Alexander Lukashenko, the embattled Belarusian president who has ruled the country for 27 years, has said that his country has never had any political prisoners.

"If someone takes a criminal code or our other laws and shows at least one political article in the criminal code and says somebody has been sentenced based on that political article, we will think which decisions to make. We have never had, and we don't have, any political prisoners," said Alexander Lukashenko, in a speech to the national assembly.

Lukashenko also said that a new constitution will be adopted in a referendum this year.

"Probably, we will combine it with local elections," he said.

Mass protests have gripped the ex-Soviet nation of 9.5 million people since official results from the August 9 presidential election gave Lukashenko a landslide victory and a sixth term at office.

The main opposition candidate, Sviatlana Tsikhanouskaya, and her supporters have dismissed the result as rigged, and some poll workers also have described manipulations of the vote.

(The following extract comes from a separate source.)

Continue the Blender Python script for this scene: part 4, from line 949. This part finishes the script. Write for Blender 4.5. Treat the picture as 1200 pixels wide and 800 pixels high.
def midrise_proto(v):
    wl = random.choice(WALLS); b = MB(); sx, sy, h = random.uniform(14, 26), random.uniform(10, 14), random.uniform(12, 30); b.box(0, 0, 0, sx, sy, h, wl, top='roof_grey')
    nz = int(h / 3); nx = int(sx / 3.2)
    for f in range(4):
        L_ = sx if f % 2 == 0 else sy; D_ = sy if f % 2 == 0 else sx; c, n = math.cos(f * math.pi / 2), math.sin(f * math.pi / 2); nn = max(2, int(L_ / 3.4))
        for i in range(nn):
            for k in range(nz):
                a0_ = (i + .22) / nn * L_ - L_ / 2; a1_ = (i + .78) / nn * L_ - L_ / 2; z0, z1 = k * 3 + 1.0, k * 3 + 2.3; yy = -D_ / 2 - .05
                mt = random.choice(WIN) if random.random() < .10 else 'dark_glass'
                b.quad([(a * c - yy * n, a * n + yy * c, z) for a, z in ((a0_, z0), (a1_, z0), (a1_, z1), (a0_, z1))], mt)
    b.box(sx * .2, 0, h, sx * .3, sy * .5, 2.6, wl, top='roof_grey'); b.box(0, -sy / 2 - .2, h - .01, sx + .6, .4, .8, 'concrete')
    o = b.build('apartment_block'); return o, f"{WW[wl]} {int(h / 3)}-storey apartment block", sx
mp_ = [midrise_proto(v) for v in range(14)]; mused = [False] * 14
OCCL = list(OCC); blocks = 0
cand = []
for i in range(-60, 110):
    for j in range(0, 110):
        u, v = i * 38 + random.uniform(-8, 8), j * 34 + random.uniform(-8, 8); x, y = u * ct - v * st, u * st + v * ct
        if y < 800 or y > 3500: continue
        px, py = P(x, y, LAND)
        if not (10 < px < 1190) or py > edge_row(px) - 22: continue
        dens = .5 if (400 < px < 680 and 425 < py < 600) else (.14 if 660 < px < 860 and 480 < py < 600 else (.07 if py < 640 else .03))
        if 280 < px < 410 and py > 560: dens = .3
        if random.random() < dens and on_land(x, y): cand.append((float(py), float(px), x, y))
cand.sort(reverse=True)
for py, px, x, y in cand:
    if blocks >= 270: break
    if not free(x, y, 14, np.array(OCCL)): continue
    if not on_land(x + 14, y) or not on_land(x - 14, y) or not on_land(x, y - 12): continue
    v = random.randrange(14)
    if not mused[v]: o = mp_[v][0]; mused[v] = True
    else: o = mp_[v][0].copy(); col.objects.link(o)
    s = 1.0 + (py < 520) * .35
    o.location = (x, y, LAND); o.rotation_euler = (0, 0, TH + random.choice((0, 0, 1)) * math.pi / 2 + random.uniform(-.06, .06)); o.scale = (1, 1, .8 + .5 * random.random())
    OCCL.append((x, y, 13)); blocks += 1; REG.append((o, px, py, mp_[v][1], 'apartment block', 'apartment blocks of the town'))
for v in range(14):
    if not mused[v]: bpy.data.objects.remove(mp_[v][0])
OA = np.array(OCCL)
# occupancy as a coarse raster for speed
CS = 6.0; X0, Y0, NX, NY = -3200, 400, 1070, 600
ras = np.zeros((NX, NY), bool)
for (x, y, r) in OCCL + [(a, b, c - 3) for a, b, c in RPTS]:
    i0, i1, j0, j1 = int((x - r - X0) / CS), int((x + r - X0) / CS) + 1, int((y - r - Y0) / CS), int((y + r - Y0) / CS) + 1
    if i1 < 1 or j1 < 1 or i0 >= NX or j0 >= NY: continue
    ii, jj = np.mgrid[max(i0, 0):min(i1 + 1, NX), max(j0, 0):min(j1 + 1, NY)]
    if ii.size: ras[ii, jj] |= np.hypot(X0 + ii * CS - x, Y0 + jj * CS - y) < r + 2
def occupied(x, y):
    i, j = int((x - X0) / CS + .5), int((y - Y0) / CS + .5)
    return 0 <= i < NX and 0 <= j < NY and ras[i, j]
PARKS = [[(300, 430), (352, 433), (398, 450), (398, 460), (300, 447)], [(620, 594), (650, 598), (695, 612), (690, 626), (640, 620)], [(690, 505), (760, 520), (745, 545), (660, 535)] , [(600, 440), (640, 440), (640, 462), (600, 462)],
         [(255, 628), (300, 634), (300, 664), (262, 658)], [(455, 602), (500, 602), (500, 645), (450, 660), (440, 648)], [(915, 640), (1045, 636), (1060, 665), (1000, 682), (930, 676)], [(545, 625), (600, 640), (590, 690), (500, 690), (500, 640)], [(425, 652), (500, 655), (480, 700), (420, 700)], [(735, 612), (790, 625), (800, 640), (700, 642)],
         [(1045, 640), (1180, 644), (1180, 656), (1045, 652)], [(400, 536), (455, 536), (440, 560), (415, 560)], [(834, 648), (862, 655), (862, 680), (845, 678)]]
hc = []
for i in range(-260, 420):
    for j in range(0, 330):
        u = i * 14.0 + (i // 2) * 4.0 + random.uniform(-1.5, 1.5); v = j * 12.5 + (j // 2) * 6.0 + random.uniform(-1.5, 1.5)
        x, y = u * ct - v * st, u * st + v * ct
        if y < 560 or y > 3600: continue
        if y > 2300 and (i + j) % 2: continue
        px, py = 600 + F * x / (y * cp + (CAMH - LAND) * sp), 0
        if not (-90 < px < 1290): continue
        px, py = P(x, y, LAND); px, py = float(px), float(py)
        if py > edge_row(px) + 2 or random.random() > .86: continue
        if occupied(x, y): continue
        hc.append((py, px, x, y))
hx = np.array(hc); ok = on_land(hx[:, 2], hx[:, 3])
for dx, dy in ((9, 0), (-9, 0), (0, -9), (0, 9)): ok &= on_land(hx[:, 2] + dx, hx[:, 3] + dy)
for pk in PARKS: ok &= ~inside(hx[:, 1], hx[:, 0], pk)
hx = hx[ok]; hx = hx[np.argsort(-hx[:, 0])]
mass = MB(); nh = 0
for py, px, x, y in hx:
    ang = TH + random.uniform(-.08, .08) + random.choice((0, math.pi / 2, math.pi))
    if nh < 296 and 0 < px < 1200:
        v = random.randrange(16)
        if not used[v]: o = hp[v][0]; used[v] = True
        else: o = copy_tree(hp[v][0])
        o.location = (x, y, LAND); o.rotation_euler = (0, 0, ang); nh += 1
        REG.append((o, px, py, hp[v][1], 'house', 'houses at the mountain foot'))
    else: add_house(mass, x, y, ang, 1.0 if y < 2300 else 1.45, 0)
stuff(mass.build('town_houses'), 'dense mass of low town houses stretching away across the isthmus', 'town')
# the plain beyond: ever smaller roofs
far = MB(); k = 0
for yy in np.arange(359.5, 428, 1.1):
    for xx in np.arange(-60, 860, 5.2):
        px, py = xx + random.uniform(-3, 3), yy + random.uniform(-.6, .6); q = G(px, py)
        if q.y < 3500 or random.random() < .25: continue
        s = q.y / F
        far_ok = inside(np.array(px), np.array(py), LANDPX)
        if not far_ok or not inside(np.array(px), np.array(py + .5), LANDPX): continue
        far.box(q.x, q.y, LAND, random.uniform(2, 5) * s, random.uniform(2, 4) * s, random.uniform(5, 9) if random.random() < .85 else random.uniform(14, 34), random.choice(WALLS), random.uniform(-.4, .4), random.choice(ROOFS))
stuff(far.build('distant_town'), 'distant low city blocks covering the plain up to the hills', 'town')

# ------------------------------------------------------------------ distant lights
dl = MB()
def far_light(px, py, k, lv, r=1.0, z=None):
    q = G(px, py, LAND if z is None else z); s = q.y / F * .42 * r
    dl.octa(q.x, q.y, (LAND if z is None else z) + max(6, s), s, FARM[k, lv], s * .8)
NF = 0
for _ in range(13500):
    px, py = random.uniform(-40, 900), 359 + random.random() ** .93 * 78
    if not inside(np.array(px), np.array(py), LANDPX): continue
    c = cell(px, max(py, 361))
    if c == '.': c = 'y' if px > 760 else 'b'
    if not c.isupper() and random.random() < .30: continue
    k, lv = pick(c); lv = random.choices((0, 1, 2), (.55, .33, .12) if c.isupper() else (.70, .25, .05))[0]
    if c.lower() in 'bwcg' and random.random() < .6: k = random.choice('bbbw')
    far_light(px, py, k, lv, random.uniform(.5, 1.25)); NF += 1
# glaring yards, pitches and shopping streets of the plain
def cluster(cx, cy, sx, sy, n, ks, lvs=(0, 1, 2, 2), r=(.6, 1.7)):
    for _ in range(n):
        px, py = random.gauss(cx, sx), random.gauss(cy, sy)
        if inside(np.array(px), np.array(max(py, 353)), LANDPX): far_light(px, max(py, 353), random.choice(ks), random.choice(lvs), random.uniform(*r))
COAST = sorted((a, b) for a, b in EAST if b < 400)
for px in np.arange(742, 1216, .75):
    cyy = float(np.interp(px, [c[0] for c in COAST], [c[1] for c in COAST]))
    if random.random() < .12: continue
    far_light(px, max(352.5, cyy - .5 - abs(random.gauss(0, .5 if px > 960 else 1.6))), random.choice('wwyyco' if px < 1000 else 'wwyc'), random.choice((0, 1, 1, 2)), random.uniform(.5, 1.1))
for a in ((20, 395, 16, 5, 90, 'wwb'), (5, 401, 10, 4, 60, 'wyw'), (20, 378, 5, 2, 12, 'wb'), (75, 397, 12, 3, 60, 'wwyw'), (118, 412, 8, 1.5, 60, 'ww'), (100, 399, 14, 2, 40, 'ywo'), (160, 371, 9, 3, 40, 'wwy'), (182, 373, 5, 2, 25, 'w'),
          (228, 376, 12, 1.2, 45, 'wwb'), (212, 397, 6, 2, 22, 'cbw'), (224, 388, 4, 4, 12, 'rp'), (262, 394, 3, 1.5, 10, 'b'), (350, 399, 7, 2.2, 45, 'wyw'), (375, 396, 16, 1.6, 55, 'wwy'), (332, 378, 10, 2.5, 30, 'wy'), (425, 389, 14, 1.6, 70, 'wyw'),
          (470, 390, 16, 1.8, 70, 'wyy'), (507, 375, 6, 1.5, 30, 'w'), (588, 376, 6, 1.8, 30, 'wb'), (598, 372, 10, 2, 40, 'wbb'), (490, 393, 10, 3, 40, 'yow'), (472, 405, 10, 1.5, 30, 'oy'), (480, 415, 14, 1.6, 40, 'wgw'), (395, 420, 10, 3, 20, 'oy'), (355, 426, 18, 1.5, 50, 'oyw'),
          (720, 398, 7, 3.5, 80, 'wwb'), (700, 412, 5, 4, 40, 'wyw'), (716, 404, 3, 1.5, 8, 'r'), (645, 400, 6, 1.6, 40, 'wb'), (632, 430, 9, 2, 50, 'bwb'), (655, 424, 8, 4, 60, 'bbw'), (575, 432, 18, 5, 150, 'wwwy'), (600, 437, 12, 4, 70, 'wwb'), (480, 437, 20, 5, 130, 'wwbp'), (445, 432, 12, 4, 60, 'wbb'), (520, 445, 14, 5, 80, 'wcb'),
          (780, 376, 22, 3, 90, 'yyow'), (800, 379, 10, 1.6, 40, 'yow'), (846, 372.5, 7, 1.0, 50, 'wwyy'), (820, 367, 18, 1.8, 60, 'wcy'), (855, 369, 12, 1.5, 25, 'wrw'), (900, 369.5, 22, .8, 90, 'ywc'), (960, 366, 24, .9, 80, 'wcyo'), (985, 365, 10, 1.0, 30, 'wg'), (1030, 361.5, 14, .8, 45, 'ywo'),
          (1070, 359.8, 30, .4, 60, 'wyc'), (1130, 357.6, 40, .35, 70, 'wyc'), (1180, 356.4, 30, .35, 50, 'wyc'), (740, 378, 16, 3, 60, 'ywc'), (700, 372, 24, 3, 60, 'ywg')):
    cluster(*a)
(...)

Authorities have cracked down hard on the largely peaceful demonstrations, the biggest of which attracted up to 200,000 people.

Police have used stun grenades, tear gas and truncheons to disperse the rallies.

According to human rights advocates, more than 30,000 people have been detained since the protests began, and thousands of them were brutally beaten.

Lukashenko has ruled Belarus for more than 26 years, relentlessly stifling dissent and relying on cheap energy and other subsidies from his main ally, Russia.